-- start --

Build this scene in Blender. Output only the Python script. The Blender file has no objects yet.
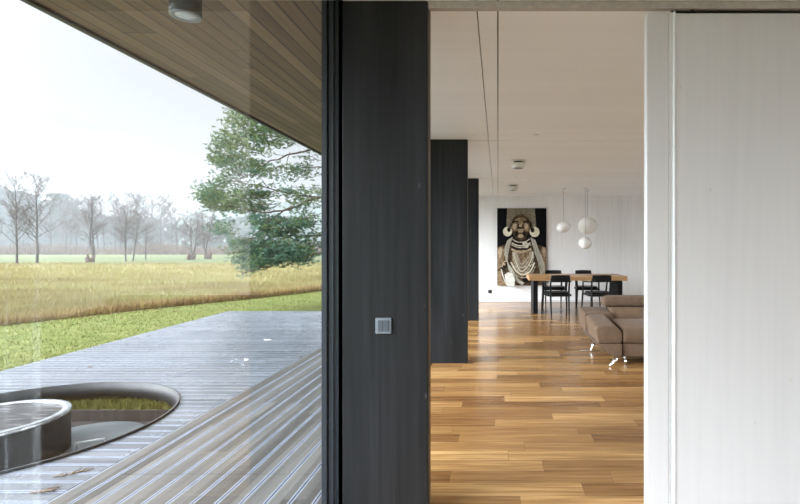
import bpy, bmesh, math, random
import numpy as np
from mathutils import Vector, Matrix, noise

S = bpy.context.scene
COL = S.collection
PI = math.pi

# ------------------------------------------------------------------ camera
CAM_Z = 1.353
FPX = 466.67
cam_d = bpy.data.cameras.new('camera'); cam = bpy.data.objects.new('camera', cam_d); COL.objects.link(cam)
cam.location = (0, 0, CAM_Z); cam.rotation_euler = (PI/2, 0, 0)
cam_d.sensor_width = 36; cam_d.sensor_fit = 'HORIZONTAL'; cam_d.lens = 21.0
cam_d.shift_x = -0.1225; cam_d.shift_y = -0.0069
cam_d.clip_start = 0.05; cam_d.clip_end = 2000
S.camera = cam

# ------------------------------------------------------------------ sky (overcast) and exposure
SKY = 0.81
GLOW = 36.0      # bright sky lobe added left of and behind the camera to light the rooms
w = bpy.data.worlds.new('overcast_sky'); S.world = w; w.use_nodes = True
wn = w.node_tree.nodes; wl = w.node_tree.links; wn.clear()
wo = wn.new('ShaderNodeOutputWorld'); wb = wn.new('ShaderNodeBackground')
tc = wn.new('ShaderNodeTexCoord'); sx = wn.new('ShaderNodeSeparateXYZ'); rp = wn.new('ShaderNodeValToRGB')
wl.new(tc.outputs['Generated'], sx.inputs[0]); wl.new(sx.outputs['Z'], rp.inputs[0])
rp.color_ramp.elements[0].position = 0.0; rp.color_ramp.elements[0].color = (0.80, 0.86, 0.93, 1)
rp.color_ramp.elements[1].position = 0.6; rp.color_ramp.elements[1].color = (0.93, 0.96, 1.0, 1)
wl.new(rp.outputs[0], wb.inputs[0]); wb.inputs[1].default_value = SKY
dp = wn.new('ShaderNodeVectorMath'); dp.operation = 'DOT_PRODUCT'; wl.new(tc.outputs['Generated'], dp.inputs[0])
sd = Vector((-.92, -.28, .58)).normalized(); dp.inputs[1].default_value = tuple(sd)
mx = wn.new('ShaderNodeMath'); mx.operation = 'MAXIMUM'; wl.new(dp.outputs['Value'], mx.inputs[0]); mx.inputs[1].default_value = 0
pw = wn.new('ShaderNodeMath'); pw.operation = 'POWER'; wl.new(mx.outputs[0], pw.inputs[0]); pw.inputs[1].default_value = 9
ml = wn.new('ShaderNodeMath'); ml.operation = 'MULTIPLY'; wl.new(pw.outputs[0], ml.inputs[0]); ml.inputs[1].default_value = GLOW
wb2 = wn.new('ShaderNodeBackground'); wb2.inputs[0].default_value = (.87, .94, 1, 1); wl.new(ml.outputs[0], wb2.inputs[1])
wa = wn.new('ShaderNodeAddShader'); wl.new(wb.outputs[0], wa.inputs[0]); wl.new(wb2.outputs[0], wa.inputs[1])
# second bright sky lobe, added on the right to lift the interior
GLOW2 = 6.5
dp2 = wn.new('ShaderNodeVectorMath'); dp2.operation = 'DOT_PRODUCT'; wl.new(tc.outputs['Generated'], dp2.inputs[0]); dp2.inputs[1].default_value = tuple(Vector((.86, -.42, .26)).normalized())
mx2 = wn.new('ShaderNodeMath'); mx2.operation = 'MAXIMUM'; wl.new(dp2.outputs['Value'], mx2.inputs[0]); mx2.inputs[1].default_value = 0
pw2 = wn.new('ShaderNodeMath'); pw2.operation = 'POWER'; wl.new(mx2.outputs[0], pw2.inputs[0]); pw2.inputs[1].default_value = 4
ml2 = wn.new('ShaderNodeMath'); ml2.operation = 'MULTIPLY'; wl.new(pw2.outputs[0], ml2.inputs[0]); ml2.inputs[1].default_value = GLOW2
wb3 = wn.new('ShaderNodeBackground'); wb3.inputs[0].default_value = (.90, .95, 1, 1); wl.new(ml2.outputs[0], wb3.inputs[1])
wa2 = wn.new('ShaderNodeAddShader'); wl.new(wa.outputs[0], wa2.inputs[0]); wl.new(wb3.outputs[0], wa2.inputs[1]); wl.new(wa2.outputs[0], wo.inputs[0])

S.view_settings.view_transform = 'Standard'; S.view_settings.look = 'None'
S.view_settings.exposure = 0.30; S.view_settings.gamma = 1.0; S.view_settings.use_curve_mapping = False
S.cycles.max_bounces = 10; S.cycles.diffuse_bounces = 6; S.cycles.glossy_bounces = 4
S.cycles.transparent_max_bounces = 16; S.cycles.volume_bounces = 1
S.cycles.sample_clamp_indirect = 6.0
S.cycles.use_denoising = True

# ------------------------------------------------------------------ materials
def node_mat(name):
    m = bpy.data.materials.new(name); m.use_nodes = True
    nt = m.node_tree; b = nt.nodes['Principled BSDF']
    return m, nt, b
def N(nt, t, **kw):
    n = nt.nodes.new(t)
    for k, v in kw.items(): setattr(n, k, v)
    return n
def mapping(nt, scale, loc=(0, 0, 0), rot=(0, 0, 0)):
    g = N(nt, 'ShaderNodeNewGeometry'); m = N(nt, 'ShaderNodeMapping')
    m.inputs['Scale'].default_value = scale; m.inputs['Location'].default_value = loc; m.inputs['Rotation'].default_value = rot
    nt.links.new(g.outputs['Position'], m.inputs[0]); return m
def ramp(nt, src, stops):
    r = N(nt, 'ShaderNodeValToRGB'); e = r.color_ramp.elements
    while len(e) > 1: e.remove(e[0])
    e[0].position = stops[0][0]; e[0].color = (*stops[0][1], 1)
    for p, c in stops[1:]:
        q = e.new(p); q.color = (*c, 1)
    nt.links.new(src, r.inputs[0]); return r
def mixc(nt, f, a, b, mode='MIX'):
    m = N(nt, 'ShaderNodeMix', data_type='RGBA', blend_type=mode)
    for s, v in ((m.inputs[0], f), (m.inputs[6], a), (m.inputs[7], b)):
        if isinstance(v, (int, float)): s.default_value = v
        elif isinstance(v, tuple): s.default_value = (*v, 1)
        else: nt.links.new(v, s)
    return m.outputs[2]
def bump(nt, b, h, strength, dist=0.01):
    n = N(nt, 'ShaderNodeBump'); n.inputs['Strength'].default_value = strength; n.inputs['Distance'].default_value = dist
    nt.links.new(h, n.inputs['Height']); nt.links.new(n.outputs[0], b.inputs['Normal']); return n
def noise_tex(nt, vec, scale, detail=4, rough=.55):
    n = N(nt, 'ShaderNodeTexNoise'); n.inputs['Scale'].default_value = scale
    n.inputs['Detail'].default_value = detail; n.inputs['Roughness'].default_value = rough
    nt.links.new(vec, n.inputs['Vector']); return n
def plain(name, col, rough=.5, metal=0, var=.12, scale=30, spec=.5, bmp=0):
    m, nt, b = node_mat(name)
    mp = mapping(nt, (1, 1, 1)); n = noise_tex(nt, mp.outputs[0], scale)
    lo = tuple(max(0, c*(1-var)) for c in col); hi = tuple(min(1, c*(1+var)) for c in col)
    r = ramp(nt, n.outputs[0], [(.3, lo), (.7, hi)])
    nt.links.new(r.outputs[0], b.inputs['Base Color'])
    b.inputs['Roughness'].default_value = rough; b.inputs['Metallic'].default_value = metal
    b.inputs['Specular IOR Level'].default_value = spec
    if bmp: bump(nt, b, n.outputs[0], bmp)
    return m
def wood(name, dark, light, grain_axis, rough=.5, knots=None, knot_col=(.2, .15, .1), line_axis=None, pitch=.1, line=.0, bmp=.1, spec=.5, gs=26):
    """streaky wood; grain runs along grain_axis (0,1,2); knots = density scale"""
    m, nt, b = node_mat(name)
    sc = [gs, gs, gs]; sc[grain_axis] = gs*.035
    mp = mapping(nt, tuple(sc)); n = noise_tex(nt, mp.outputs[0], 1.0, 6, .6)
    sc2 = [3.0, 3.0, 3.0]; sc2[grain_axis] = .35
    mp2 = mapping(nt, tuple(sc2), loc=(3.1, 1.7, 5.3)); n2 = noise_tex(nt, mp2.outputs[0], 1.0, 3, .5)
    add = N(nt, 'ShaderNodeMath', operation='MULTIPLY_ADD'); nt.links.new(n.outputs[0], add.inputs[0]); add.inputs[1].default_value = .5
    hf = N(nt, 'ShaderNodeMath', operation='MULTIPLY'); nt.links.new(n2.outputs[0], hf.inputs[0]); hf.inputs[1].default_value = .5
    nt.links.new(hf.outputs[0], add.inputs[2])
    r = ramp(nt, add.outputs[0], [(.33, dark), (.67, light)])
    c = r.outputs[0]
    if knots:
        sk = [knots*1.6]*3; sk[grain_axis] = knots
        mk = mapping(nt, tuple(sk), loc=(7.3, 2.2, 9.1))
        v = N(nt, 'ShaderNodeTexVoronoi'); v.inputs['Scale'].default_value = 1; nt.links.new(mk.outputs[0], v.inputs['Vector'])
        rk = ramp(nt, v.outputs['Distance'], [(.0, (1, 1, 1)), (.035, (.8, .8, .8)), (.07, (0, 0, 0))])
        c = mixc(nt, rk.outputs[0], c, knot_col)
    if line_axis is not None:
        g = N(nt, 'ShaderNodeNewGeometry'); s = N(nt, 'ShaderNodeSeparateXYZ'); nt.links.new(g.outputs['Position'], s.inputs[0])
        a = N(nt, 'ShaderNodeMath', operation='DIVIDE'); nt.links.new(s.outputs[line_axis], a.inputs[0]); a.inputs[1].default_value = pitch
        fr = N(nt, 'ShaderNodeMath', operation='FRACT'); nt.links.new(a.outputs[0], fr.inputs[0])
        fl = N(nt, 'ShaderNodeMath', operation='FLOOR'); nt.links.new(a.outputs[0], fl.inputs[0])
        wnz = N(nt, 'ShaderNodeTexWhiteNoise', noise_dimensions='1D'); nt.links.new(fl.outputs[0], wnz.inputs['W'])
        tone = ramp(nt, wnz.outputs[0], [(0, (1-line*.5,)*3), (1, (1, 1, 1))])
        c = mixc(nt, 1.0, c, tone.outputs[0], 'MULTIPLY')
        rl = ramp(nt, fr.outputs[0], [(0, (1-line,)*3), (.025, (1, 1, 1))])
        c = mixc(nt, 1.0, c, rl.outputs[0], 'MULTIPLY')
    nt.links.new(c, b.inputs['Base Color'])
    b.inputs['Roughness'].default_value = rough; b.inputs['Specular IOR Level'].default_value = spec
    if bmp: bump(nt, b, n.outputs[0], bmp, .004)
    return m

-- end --

Problem description
Exactly as they appear, print the lines of the listing above from its first line through the line that contains "S.camera = cam", minus the pictures.

Correct result
Build this scene in Blender. Output only the Python script. The Blender file has no objects yet.
import bpy, bmesh, math, random
import numpy as np
from mathutils import Vector, Matrix, noise

S = bpy.context.scene
COL = S.collection
PI = math.pi

# ------------------------------------------------------------------ camera
CAM_Z = 1.353
FPX = 466.67
cam_d = bpy.data.cameras.new('camera'); cam = bpy.data.objects.new('camera', cam_d); COL.objects.link(cam)
cam.location = (0, 0, CAM_Z); cam.rotation_euler = (PI/2, 0, 0)
cam_d.sensor_width = 36; cam_d.sensor_fit = 'HORIZONTAL'; cam_d.lens = 21.0
cam_d.shift_x = -0.1225; cam_d.shift_y = -0.0069
cam_d.clip_start = 0.05; cam_d.clip_end = 2000
S.camera = cam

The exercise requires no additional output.